How should Republicans have responded? First of all, they could have responded to the concern that some workers have lost their jobs and used up their insurance by giving the new money as a lump sum only to those workers who have already exhausted their original 26 weeks of benefits. That way, the perverse effect of benefits on job search would not be an issue at the margin. Second, Republicans should have made the point that, with an unemployment rate hovering at 5.6 percent and initial claims for unemployment insurance dropping off sharply, finding jobs is no more difficult than it was a few years ago. If Democrats didn't see the urgency in increasing unemployment benefits then, why now? Finally, they should never have backed down so much on business tax cuts.

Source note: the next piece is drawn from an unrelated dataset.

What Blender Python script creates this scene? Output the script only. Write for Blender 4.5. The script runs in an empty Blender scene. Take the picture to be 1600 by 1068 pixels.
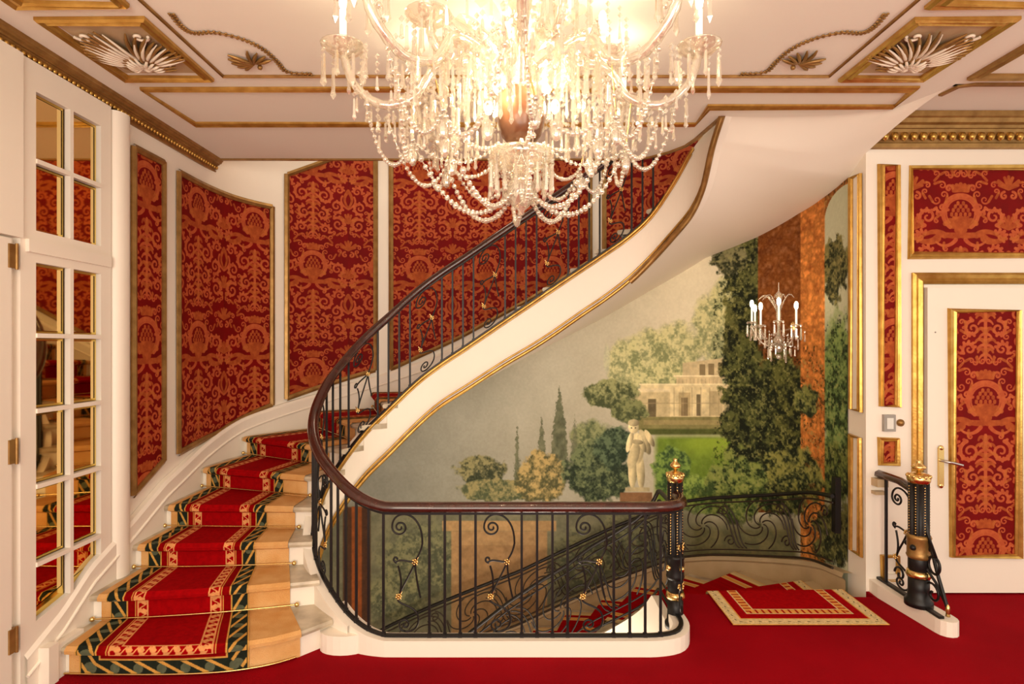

There is, however, a significant risk to the Democrats' "recession" strategy. The economy is turning up so quickly that unemployment may not be a big issue even with the expansion of benefits. But if it is an issue one thing is certain: Despite their own economists' work, which clearly demonstrates that higher benefits increase unemployment, Democrats will blame Bush and the Republicans.
Without knowing the income demographic studied (and the same for jobs lost as a result of 9/11, it is impossible to know if this is an accurate model. Suffice it to say that this scenario may work for low wage workers, however, higher wage workers will not behave in the manner articulated here.
If people think these benefits help the poor, they're wrong. Most of the working poor don't stay on any one job long enough to qualify for benefits. What we saw in our surburban office was housewives in tennis outfits, collecting benefits through the summer while they're kids were out of school, and people wanting to collect unemployment benefits and retirement benefits at the same time. They were angry when they found out one had to be actively pursuing a job in order to collect unemployment payments. They just thought one had to be out of work. The system stinks.
The GOP is all about compromise, never do they get the RATS to come to there posistion. NEVER do they draw a line and stand, and stand for principle. THEY can't, they don't know how. The spinless wimps. They won't even call the RATS on any of the tricks they pull and GET a way wiith.
So in the future it will be written into history that the GOP = Spinless, Cowards, so no one will say anything bad about them. It makes me sick.